¡Qué pequeñaja eras cuando te vi por primera vez! No podíamos dejar de mirarte…estabas tan graciosa en aquella cajita mientras todos hablaban de ti y tú los mirabas con tus ojos asustados. Figúrate que no había forma de encontrarte un nombre con tantísima gente que vino a verte… Te acabamos llamando Gremblina. Dicen que los gatos se adaptan muy rápido al sonido de la vocal i. Bien, fue mi madre quién impuso llamarte así por tus orejitas afiladas. La verdad es que no sé por qué al cabo de los años todos te llamamos Gremblin pues no deja de ser un nombre horrible y para más inri masculino.
Cuando teníamos aquella alfombra tan grande en el comedor, subías del piso de abajo como una loca para afilarte las uñas en ella. Ahora que ya la hemos quitado, te quedas siempre en la entrada, algo desconcertada, pensando qué hacer. Eso sí, ventana que ves abierta, ventana que no se te resiste. Puedes pasarte las horas mirando el cielo, la calle y la gente. Sentada en el alféizar, con las pupilas pequeñas como un punto, te dejas besar por el sol. Si la puerta del patio no está cerrada subes por las escaleras hacia los tejados. ¡Vete tú a saber qué haces por ahí! Bien, puedo suponerlo por las dos camadas que has tenido.

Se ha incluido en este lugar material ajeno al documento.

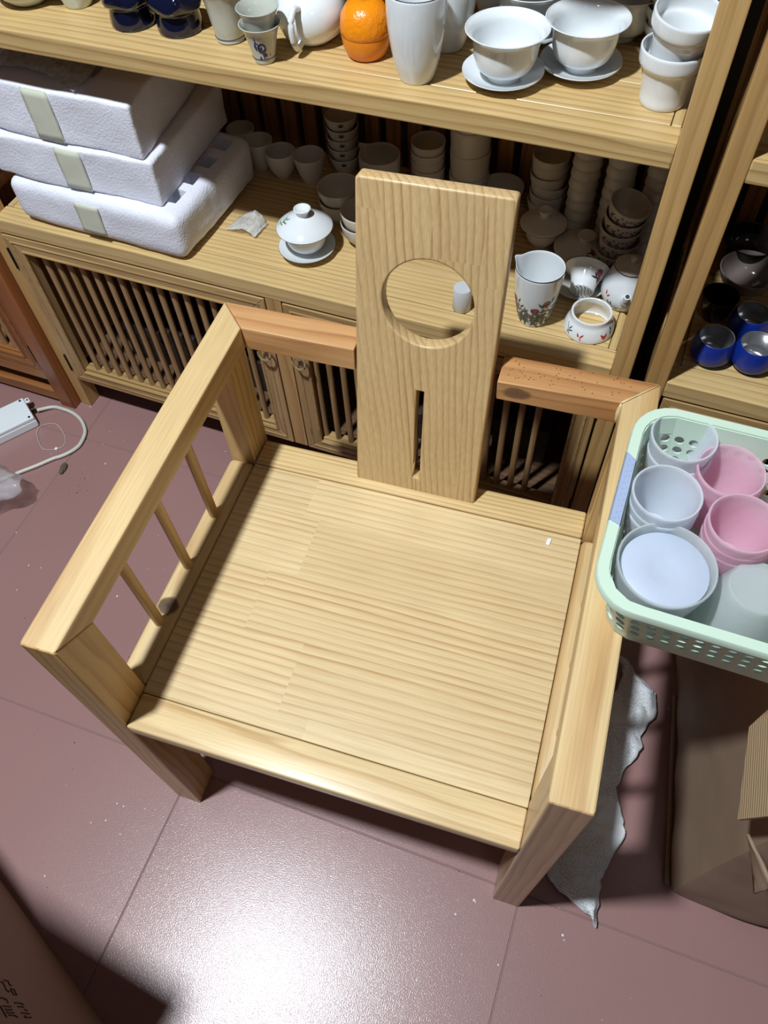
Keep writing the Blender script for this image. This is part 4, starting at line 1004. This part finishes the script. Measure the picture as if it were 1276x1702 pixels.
# bottom
bm = bmesh.new(); P = [fb(k/72) for k in range(72)]
top = [bm.verts.new((x, y, 0.003)) for x, y in P]; bot = [bm.verts.new((x, y, 0.0)) for x, y in P]
bm.faces.new(top); bm.faces.new(bot[::-1])
for k in range(72): bm.faces.new((bot[k], bot[(k+1) % 72], top[(k+1) % 72], top[k]))
link('bottom', finish(bm, 'bottom'), MINT, bk)
# rim: flat rolled band
f2, _ = perim(0, BW_, 0, BD_, 0.036)
def band(u0, u1, n, zt, extra, name, mat, par):
    bm = bmesh.new(); R_ = []
    for k in range(n+1):
        u = u0+(u1-u0)*k/n; a, b = f2(u), ft(u)
        ex = extra
        ox, oy = a[0]-b[0], a[1]-b[1]; l = math.hypot(ox, oy); ox /= l; oy /= l
        prof_ = [(b[0], b[1], zt-0.003), (b[0], b[1], zt+ex), (a[0], a[1], zt+ex), (a[0]+ox*.0015, a[1]+oy*.0015, zt-.002), (a[0]+ox*.0015, a[1]+oy*.0015, zt-0.009), (a[0], a[1], zt-0.009), (a[0], a[1], zt-.003)]
        R_.append([bm.verts.new(q) for q in prof_])
    m = len(R_[0])
    for A, B in zip(R_, R_[1:]):
        for k in range(m): bm.faces.new((A[k], A[(k+1) % m], B[(k+1) % m], B[k]))
    if abs(u1-u0) < 0.99: bm.faces.new(R_[0]); bm.faces.new(R_[-1][::-1])
    bmesh.ops.remove_doubles(bm, verts=bm.verts[:], dist=0.00005)
    return link(name, finish(bm, name, angle=40), mat, par)
band(0, 1, 120, BH_, 0.0, 'rim', MINT, bk)
# find u range of left side middle
us = [k/400 for k in range(400) if f2(k/400)[0] < 0.0005 and 0.085 < f2(k/400)[1] < 0.175]
g = band(min(us), max(us), 10, BH_, 0.0012, 'grip', GRIP, bk); g['label'] = 'blue-grey textured grip on the left rim'
bm = bmesh.new()
for k in range(11):
    for xx in (0.0035, 0.0072):
        add_lathe(bm, [(0.0011, 0), (0.0008, 0.0006), (0, 0.0008)], 6, BH_+0.0012, xx, 0.090+0.0075*k + (0.002 if xx > .005 else 0))
link('grip_dimples', finish(bm, 'grip_dimples'), GRIP, bk, kind='stuff')

GZ = BZ + 0.0032
def glass_prof(R, rb, h, t=0.0026): return closed_profile(resample([(rb*.92, 0), (rb, h*.03), (rb+(R-rb)*.45, h*.35), (rb+(R-rb)*.78, h*.7), (R, h)]), t, .005)
g_me = {}
def glass(lab, x, y, z, R, rb, h, mat, group='frosted glasses in the basket', flip=False, disc=None, tilt=(0, 0)):
    key = (R, rb, h, mat.name, flip)
    if key not in g_me:
        p = glass_prof(R, rb, h)
        if flip: p = [(r, h-z_) for r, z_ in p]
        m = lathe_me('glass', p, 44); m.materials.append(mat); g_me[key] = m
    t = thing('frosted_glass', lab, 'glass', (x, y, z), 0, group, (tilt[0], tilt[1], 0)); link('body', g_me[key], None, t); return t
glass('clear frosted glass, lower of the pair in the rear left basket corner', 0.6225, 0.3790, GZ, .0345, .021, .072, FROST)
glass('clear frosted glass, upper of the pair in the rear left basket corner', 0.6205, 0.3780, GZ+.024, .0345, .021, .072, FROST)
glass('clear frosted glass, lowest of three stacked in the middle left of basket', 0.6115, 0.2975, GZ, .0345, .021, .072, FROST)
glass('clear frosted glass, middle of three stacked in the middle left of basket', 0.6110, 0.2970, GZ+.014, .0345, .021, .072, FROST)
glass('clear frosted glass, topmost of three stacked in the middle left of basket', 0.6100, 0.2960, GZ+.030, .0345, .021, .072, FROST)
glass('pink frosted glass, lower of the rear stack of two', 0.6730, 0.3520, GZ, .0345, .021, .072, PINK)
glass('pink frosted glass, upper of the rear stack of two', 0.6712, 0.3500, GZ+.018, .0345, .021, .072, PINK)
glass('pink frosted glass, lowest of three nearer the basket front', 0.6860, 0.2830, GZ, .0345, .021, .072, PINK)
glass('pink frosted glass, middle of three nearer the basket front', 0.6850, 0.2815, GZ+.015, .0345, .021, .072, PINK)
glass('pink frosted glass, topmost of three nearer the basket front', 0.6840, 0.2800, GZ+.030, .0345, .021, .072, PINK)
glass('pink frosted glass at the right image edge, behind the nearer pink stack', 0.7500, 0.3400, GZ, .0345, .021, .072, PINK)
t = glass('large frosted bowl-like glass with a milky disc inside, front left in basket', 0.6205, 0.2215, GZ, .0470, .0290, .090, FROSTG)
link('milky_disc', lathe_me('milky_disc', [(0, 0.0775), (0.012, 0.0775), (0.0415, 0.0790), (0.0420, 0.0800), (0.0410, 0.0810), (0.014, 0.0792), (0.010, 0.0783), (0, 0.0783)], 44), FROSTW, t, 'milky white disc')
glass('upturned grey frosted glass with its round base on top, front right', 0.7090, 0.2280, GZ, .0440, .0290, .078, FROSTG, flip=True)

# ------------------------------------------------------------------ right carton
rc2 = thing('cardboard_carton', 'large battered brown carton at the right, under the basket', 'carton', (0, 0, 0))
foot = [(0.826, 0.086), (1.24, 0.055), (1.26, 0.56), (0.792, 0.54)]
bm = bmesh.new(); NZ, NS = 26, 26; rings = []
for k in range(NZ+1):
    z = 0.651*k/NZ; ring = []
    pull = 0.010*math.exp(-z/0.03)
    for e in range(4):
        a, b = Vector(foot[e]), Vector(foot[(e+1) % 4])
        for i in range(NS):
            p = a.lerp(b, i/NS); c = Vector((1.03, 0.31)); d = (c-p).normalized()
            q = p + d*pull
            nn = noise.noise(Vector((q.x*5, q.y*5, z*7)))*0.006 + noise.noise(Vector((q.x*16, q.y*16, z*22+3)))*0.0025
            # crushed band near the bottom left corner
            lo = math.exp(-((z-0.05)/0.035)**2)*0.004*math.sin(q.y*60+q.x*40)
            cr = min((p-Vector(foot[j])).length for j in range(4)); rd = 0.004*math.exp(-cr/0.008)
            q = q + d*(nn+lo+rd)
            ring.append(bm.verts.new((q.x, q.y, z)))
    rings.append(ring)
M = 4*NS
for A, B in zip(rings, rings[1:]):
    for i in range(M): bm.faces.new((A[i], A[(i+1) % M], B[(i+1) % M], B[i]))
bm.faces.new(rings[0][::-1]); bm.faces.new(rings[-1])
link('carton_body', finish(bm, 'carton_body', angle=50), CARD, rc2)
v = [(0.775, 0.083, 0.494), (0.776, 0.184, 0.512), (0.784, 0.196, 0.640), (0.783, 0.060, 0.640)]
bm = bmesh.new()
A = [bm.verts.new(p) for p in v]; B = [bm.verts.new((p[0]+0.004, p[1], p[2])) for p in v]
bm.faces.new(A); bm.faces.new(B[::-1])
for i in range(4): bm.faces.new((A[i], A[(i+1) % 4], B[(i+1) % 4], B[i]))
link('hanging_flap', finish(bm, 'hanging_flap'), CARDE, rc2, 'paler torn flap showing corrugation')
o = crumple('torn_flap', lambda u, v: (0.802-0.020*u*(1-v), 0.066-0.050*v, 0.462+0.050*u+0.02*v), 7, 7, 0.0025, 60, CARD, rc2, 6, 0.003)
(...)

Uno de los momentos más felices y tristes es justamente cuando fuiste madre. Si te hubiesen dejado hubieras sido toda una madraza. Se nos rompió el corazón cuando por primera vez llamabas a tus gatitos día tras día sin saber que los habíamos tenido que regalar. Fue tanta la pena que en tu segunda camada insistí en quedarnos con Tom, tu hijo anaranjado y juguetón. Recuerdo lo mucho que lo limpiabas y lo orgullosa que te estabas. Parece que sonríes y todo en las fotos. No entiendo cómo apareció muerto debajo de un coche en la calle. A ver quién era el valiente que te hacía saber que se había escapado y le había pisado la mala fortuna.
Te irrita que te acaricien del lomo hacia abajo, que jueguen contigo cuando no te apetece, que te obliguen a ser sociable con otros gatos, que te saquen de tu espacio, que intenten quitarte los pelos muertos con un peine y que no te hagan caso cuando nos ves comer a los demás. Te encanta sorprendernos, ronronearnos entre los tobillos para pedirnos comida, subirte encima nuestro cuando nos ponemos la manta, darnos besos cuando nos estamos durmiendo, oler nuestro pelo, que te acaricien la cabeza, el morro y pasarte las horas durmiendo en el sofá o en los pies de mi cama. Nos gusta saber que nos reconoces y nos avises desde la ventana con un Miau al vernos llegar. Conoces incluso el ruido que hacen nuestros coches.
Aquí te tengo, a mi lado, en el sofá, con la cara seria pero con el alma sonriendo. Y ahora te voy a leer lo que te he escrito. Espero que te guste.